The Nigerian naira has strengthened significantly against the euro in 2026, buoyed by ongoing monetary and fiscal reforms as the Central Bank of Nigeria (CBN) maintained its benchmark Monetary Policy Rate (MPR) at 26.5 percent.
The euro has depreciated by about 5.4 percent against the naira, falling from approximately N1,684 at the beginning of the year to around N1,592.50 on Wednesday. The development comes amid a broader macroeconomic stabilization effort led by the CBN, which has helped the naira recover from its historic lows.
At the conclusion of its latest Monetary Policy Committee (MPC) meeting, the CBN retained the MPR at 26.5 percent, a move that has continued to attract foreign portfolio investments into Nigerian government securities.
CBN Governor, Olayemi Cardoso, told journalists that MPC members agreed that a cautious and vigilant monetary policy stance remains necessary to anchor inflation expectations and preserve macroeconomic stability.
According to Cardoso, recent economic reforms have significantly strengthened the country’s capacity to withstand external shocks, while the transmission of global commodity and energy price pressures to domestic inflation has been considerably reduced.

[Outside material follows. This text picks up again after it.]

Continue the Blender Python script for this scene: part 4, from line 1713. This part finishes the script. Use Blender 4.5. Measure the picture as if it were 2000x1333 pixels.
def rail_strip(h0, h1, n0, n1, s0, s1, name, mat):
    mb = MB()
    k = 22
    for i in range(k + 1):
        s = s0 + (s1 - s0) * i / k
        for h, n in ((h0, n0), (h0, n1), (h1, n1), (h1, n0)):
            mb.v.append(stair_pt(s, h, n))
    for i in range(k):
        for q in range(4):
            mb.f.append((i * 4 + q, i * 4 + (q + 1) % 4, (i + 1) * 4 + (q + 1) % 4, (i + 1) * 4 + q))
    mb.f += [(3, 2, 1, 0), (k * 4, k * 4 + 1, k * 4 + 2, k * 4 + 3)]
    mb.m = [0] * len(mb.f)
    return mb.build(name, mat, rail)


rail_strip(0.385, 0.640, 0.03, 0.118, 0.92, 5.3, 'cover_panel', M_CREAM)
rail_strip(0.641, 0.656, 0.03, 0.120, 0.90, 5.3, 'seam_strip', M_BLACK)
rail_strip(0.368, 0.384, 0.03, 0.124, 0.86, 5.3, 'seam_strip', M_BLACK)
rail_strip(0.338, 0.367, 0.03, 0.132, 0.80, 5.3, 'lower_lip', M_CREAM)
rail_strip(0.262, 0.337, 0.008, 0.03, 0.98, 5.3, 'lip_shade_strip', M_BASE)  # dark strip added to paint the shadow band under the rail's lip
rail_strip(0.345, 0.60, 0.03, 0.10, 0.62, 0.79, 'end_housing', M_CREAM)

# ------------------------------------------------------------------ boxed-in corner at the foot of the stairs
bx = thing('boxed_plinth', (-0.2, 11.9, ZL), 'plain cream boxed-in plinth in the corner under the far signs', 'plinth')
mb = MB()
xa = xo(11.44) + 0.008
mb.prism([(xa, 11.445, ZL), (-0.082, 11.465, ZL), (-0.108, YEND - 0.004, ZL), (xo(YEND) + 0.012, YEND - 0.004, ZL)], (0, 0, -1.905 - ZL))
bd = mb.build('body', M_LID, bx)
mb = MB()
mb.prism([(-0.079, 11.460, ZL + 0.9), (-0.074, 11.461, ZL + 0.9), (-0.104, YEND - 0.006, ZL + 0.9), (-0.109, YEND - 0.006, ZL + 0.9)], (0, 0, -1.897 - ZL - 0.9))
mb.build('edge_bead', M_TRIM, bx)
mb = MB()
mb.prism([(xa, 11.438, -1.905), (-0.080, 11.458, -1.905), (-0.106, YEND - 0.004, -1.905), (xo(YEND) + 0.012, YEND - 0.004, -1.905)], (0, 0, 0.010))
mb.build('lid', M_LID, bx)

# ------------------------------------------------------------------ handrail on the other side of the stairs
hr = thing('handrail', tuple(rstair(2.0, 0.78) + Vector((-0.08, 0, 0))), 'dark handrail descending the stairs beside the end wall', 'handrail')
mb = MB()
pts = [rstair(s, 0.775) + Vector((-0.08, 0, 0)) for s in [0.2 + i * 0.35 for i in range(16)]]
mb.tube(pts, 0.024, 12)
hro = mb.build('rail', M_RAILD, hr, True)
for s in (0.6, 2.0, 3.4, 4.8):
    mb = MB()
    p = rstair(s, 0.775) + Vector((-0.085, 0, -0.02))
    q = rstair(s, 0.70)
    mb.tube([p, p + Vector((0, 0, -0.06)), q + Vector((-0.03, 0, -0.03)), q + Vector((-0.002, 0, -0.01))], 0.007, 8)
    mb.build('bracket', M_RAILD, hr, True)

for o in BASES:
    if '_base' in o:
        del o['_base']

The apex bank has also intensified foreign exchange market reforms, adopting a “willing buyer, willing seller” framework, clearing substantial FX backlogs owed to investors, and granting Bureau de Change operators access to official dollar supplies to improve retail market liquidity and narrow the gap between official and parallel market rates.
Analysts say Nigeria is gradually rebuilding investor confidence through sustained fiscal and structural reforms, reshaping international perceptions of the naira and the broader economy.

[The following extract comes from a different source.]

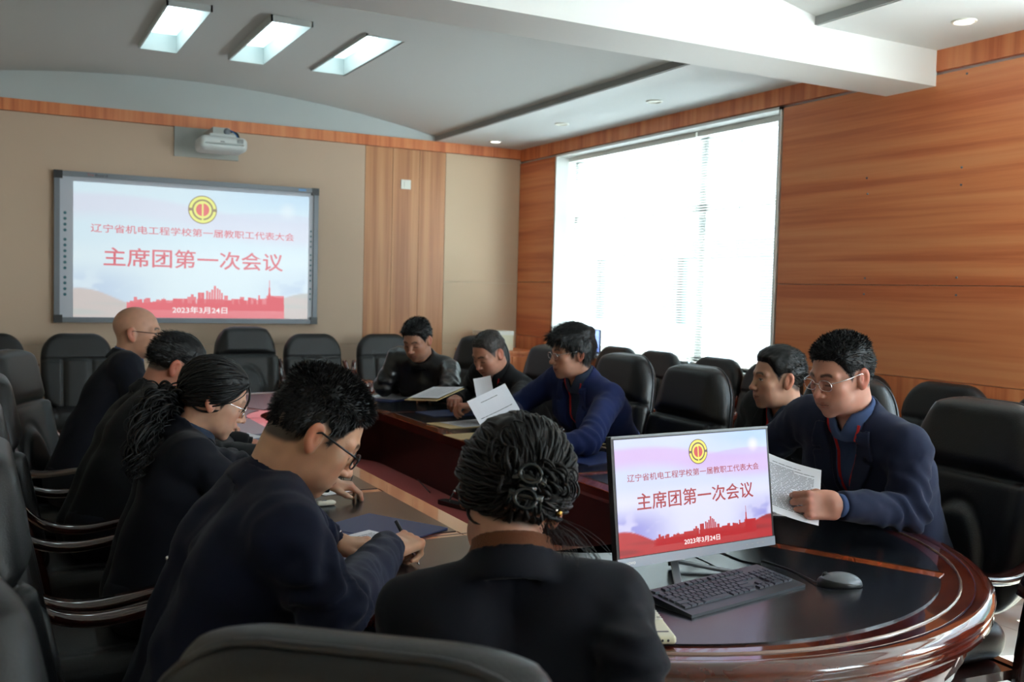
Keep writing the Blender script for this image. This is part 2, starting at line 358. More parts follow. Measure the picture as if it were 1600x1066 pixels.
rpanel(YB, W2[0] - .02, 1.02, 2.79, M['wood_horizontal'])
for y0, y1 in ((YB, 0.5), (0.5, 2.6), (2.6, 5.2), (5.2, 7.0), (7.0, 8.29), (8.29, YF)):
    rpanel(y0, y1, 0.1, 0.915 if (y0 < 2.0 or 5.0 < y0 < 8.2) else 1.02, M['wood_vertical'])
bm = bmesh.new(); box(bm, XR - .004, XR + .03, YB, YF - .012, 2.81, 2.93); struct('trim_2', bm, M['wood_vertical'], bevel=0.002)
bm = bmesh.new(); box(bm, XR - .012, XR + .03, YB, YF - .012, 0, 0.1); struct('baseboard_right', bm, M['wood_vertical'], bevel=0.002)
for px, py in ((1351, 115), (1094, 530), (1376, 498), (1096, 577), (1374, 550), (1088, 828), (1361, 826), (1085, 875), (1359, 878)):
    x, y = (780 + px * .5253, py * .5253) if px != 1351 else (1511, 115)
    d = _ray(x, y); p = CC + d * (XR / d.x)
    bm = bmesh.new(); bmesh.ops.create_cone(bm, cap_ends=True, segments=10, radius1=.007, radius2=.005, depth=.006, matrix=Matrix.Translation(p - Vector((.002, 0, 0))) @ Matrix.Rotation(-PI / 2, 4, 'Y'))
    mesh_obj('screw', bm, M['frame_grey'], wall_right)

# ceiling: side soffits, vault with three light wells, beam
bm = bmesh.new(); box(bm, 3.9, XR + .05, YB, YF, ZC, 3.02); struct('ceiling_soffit_right', bm, M['ceiling_paint'])
bm = bmesh.new(); box(bm, XL, -0.9, YB, YF, ZC, 3.02); struct('ceiling_soffit_left', bm, M['ceiling_paint'])
for nm, a in (('step_shade_strip_right', 3.885), ('step_shade_strip_left', -0.9)):
    bm = bmesh.new(); box(bm, a, a + .015, YB, YF, ZC + .004, 3.04); struct(nm, bm, M['step_shade_grey'])  # strips over the soffit edges, the step's shade put into their colour
vz = lambda x: 3.235 - 0.045 * (x - 1.5) ** 2
LX = [(0.97, 1.25), (1.62, 1.90), (2.27, 2.55)]; LY = (6.47, 7.78)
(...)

Further boosting confidence, S&P Global Ratings recently upgraded Nigeria’s long-term sovereign credit rating from B- to B with a stable outlook, citing improvements in exchange-rate management, expanding tax revenues, and a gradual reduction in the country’s debt-to-revenue ratio.
The country’s energy sector reforms have also contributed to currency stability. With the Dangote Refinery approaching its full refining capacity of 650,000 barrels per day, Nigeria’s dependence on imported petroleum products is expected to decline, reducing pressure on foreign exchange demand.
Economists note that this structural shift could strengthen the nation’s current account position, enhance foreign exchange reserves, and improve resilience against global economic shocks.
In another positive development, the International Finance Corporation (IFC) recently partnered with the CBN to support local currency financing and manage foreign exchange risks across critical sectors, with plans to mobilize more than $1 billion into the Nigerian economy.
Euro faces pressure amid geopolitical and economic uncertainty
While the naira has gained ground, the euro continues to face headwinds in global currency markets due to heightened geopolitical tensions and evolving monetary policy expectations.
The euro-dollar pair (EUR/USD) was trading around 1.1624, retreating from highs near 1.18 recorded earlier in the month as investors reassessed global economic conditions.
Market sentiment has been influenced by the European Central Bank’s (ECB) increasingly hawkish posture amid rising inflationary pressures and geopolitical risks. Although the ECB maintained its core deposit facility rate at 2.0 percent and its main refinancing rate at 2.15 percent, concerns over rising energy costs linked to Middle East tensions have prompted upward revisions to inflation forecasts.
ECB policymakers have warned that additional policy tightening could become necessary if inflation remains persistent. Among them, Olli Rehn has cautioned that the Eurozone may face difficult policy choices to maintain credibility and return inflation to the ECB’s 2 percent target.
Meanwhile, currency markets remain sensitive to developments surrounding negotiations involving the United States and Iran, particularly over Tehran’s nuclear programme and tensions around the strategically important Strait of Hormuz.
At the same time, expectations of a potentially tighter monetary policy stance from the U.S. Federal Reserve have continued to support the dollar, limiting the euro’s gains despite the ECB’s hawkish rhetoric.
Analysts say concerns over slower economic growth across the Eurozone have also restrained the single currency’s upward momentum, even as policymakers signal readiness to combat inflation driven by elevated energy prices and geopolitical uncertainty.